**TASK INSTRUCTIONS**
Retype each line of the listing below, from the first through the one holding "PI = math.pi", with no other lines.

─── DATA FOR THIS EXERCISE ───

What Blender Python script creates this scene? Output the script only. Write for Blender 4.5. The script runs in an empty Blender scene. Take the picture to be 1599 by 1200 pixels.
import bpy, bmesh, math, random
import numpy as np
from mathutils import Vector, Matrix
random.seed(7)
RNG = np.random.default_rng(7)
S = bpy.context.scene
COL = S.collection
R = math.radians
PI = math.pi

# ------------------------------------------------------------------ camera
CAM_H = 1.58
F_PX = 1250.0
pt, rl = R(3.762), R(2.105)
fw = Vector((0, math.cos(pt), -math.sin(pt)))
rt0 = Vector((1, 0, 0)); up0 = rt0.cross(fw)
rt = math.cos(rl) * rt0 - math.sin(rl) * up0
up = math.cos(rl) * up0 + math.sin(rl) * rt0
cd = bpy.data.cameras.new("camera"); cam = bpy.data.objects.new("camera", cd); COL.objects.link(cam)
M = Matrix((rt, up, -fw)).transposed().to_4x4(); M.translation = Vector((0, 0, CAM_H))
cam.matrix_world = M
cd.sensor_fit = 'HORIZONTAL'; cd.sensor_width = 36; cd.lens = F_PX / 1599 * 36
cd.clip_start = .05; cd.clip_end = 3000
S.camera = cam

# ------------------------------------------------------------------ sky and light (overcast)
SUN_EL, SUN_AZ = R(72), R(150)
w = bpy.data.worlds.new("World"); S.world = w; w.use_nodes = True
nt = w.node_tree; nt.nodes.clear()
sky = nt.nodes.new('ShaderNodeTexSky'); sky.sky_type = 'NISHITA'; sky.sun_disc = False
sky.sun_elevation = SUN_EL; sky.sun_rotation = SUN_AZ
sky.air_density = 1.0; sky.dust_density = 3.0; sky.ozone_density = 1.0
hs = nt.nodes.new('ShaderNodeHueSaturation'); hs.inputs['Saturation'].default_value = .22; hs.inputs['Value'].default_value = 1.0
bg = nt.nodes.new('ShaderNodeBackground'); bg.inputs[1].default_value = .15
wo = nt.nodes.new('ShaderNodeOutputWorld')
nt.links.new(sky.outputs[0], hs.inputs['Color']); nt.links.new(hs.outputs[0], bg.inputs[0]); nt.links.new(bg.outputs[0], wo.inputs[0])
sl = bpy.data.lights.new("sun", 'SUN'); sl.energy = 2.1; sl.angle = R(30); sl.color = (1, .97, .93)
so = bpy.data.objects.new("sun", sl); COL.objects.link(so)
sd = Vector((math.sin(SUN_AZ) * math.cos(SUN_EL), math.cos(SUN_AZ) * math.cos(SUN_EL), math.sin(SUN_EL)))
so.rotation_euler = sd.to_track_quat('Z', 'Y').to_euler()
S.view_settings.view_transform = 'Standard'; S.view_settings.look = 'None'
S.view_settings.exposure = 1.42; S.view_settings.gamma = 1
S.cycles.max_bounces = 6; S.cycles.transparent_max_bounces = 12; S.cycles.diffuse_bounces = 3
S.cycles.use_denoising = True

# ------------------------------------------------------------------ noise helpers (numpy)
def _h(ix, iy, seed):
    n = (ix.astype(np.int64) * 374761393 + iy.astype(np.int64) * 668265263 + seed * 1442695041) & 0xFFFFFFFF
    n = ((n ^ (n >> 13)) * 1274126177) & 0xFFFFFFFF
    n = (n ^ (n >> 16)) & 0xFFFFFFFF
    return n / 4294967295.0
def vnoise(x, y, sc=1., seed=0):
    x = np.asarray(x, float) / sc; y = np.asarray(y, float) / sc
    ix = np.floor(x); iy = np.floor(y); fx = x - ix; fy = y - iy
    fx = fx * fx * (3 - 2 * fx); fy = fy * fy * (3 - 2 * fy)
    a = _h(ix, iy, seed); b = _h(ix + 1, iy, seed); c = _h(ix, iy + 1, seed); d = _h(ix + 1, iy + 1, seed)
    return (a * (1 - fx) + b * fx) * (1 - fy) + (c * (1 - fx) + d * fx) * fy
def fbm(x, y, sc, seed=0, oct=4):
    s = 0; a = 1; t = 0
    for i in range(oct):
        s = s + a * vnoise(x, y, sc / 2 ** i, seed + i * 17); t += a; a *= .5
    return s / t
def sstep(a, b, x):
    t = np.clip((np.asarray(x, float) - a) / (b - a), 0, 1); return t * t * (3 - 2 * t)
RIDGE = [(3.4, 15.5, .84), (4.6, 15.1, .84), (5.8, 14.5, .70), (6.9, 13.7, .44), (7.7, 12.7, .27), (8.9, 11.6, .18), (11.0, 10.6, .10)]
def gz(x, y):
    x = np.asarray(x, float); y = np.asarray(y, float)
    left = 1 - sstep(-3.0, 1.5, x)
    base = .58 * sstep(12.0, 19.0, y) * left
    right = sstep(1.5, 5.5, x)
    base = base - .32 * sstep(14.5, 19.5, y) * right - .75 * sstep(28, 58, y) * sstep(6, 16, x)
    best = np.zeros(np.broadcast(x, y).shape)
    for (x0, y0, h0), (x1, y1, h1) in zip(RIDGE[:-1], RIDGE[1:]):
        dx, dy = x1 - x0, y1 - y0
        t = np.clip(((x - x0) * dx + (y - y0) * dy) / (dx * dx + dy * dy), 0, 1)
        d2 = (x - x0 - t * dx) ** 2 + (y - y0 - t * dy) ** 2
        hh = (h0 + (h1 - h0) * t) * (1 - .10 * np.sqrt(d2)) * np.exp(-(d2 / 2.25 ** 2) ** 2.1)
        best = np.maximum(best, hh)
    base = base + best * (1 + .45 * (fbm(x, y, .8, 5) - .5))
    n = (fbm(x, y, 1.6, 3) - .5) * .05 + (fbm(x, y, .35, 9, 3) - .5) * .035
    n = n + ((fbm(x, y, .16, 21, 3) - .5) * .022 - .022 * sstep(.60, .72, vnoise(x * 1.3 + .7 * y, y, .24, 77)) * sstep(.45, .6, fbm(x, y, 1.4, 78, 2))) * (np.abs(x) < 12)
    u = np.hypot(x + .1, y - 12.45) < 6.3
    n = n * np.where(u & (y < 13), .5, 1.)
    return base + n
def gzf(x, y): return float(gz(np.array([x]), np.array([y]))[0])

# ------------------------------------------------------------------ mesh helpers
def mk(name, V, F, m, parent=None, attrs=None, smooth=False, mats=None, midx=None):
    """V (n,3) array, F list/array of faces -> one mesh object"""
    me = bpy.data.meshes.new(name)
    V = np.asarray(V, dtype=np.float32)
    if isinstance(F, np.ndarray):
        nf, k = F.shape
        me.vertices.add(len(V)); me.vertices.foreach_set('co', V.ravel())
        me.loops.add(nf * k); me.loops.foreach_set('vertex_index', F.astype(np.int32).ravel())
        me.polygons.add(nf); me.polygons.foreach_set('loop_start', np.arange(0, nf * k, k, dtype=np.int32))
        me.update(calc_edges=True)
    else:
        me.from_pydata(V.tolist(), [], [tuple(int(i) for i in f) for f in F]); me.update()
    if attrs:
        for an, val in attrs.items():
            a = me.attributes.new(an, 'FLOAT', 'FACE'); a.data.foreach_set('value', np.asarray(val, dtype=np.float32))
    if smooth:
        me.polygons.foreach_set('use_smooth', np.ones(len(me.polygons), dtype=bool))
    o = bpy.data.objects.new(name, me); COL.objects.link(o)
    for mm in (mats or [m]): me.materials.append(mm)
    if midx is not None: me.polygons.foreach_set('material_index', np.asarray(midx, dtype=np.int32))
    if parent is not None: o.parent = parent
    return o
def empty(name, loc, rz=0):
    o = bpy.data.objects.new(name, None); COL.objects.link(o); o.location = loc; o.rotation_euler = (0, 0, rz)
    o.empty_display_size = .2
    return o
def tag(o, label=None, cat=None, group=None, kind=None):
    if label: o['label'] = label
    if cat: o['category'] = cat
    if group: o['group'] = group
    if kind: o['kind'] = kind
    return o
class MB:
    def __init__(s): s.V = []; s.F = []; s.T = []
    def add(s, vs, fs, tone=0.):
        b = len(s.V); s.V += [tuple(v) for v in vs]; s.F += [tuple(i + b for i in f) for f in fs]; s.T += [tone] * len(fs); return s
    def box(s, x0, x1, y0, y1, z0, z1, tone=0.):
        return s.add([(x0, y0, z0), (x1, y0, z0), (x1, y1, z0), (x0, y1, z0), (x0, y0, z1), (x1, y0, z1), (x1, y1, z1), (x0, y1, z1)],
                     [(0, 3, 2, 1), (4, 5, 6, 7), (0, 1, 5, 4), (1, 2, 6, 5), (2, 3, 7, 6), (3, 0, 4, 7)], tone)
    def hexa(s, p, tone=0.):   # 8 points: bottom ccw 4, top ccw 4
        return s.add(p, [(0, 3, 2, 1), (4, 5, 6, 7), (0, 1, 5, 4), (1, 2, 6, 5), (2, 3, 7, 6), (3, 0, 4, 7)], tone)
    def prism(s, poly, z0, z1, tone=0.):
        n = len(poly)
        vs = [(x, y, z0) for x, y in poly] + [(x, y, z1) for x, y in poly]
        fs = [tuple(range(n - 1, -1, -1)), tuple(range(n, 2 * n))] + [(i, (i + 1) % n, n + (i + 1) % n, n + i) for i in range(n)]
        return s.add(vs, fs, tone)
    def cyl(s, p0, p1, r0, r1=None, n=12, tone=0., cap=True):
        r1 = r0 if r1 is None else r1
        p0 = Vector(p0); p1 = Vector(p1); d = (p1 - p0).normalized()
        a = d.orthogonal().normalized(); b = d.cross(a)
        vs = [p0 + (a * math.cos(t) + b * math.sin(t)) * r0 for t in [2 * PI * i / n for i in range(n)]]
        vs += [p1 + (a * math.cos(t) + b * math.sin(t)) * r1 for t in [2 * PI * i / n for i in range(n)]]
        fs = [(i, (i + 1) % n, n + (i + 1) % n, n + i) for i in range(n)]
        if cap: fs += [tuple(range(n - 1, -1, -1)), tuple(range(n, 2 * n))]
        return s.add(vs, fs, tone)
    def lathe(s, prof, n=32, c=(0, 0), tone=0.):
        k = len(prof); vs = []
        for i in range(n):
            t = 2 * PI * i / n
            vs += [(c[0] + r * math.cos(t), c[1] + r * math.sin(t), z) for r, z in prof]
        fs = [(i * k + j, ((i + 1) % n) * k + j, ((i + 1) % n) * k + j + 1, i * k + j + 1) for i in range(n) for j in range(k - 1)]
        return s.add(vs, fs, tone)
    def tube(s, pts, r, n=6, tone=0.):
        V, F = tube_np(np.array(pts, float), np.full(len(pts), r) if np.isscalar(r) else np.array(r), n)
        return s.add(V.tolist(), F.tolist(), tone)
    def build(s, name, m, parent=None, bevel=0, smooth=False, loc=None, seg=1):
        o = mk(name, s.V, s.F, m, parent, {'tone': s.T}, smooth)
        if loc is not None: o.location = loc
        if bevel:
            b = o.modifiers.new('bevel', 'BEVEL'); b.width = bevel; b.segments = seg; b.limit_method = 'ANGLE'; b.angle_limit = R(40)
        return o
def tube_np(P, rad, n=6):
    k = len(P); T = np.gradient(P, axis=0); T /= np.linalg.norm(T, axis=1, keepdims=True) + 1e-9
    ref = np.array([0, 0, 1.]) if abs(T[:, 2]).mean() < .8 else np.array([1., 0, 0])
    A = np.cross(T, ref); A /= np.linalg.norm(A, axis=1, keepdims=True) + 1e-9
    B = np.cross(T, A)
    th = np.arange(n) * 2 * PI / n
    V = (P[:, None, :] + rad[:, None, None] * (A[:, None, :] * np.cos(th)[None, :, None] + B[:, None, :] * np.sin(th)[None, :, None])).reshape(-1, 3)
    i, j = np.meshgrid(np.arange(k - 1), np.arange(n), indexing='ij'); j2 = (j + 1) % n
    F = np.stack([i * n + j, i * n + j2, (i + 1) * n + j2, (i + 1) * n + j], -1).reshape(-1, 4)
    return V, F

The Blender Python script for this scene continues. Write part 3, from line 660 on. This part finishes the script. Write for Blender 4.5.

───

**OUTPUT OF THE EXERCISE**
What Blender Python script creates this scene? Output the script only. Write for Blender 4.5. The script runs in an empty Blender scene. Take the picture to be 1599 by 1200 pixels.
import bpy, bmesh, math, random
import numpy as np
from mathutils import Vector, Matrix
random.seed(7)
RNG = np.random.default_rng(7)
S = bpy.context.scene
COL = S.collection
R = math.radians
PI = math.pi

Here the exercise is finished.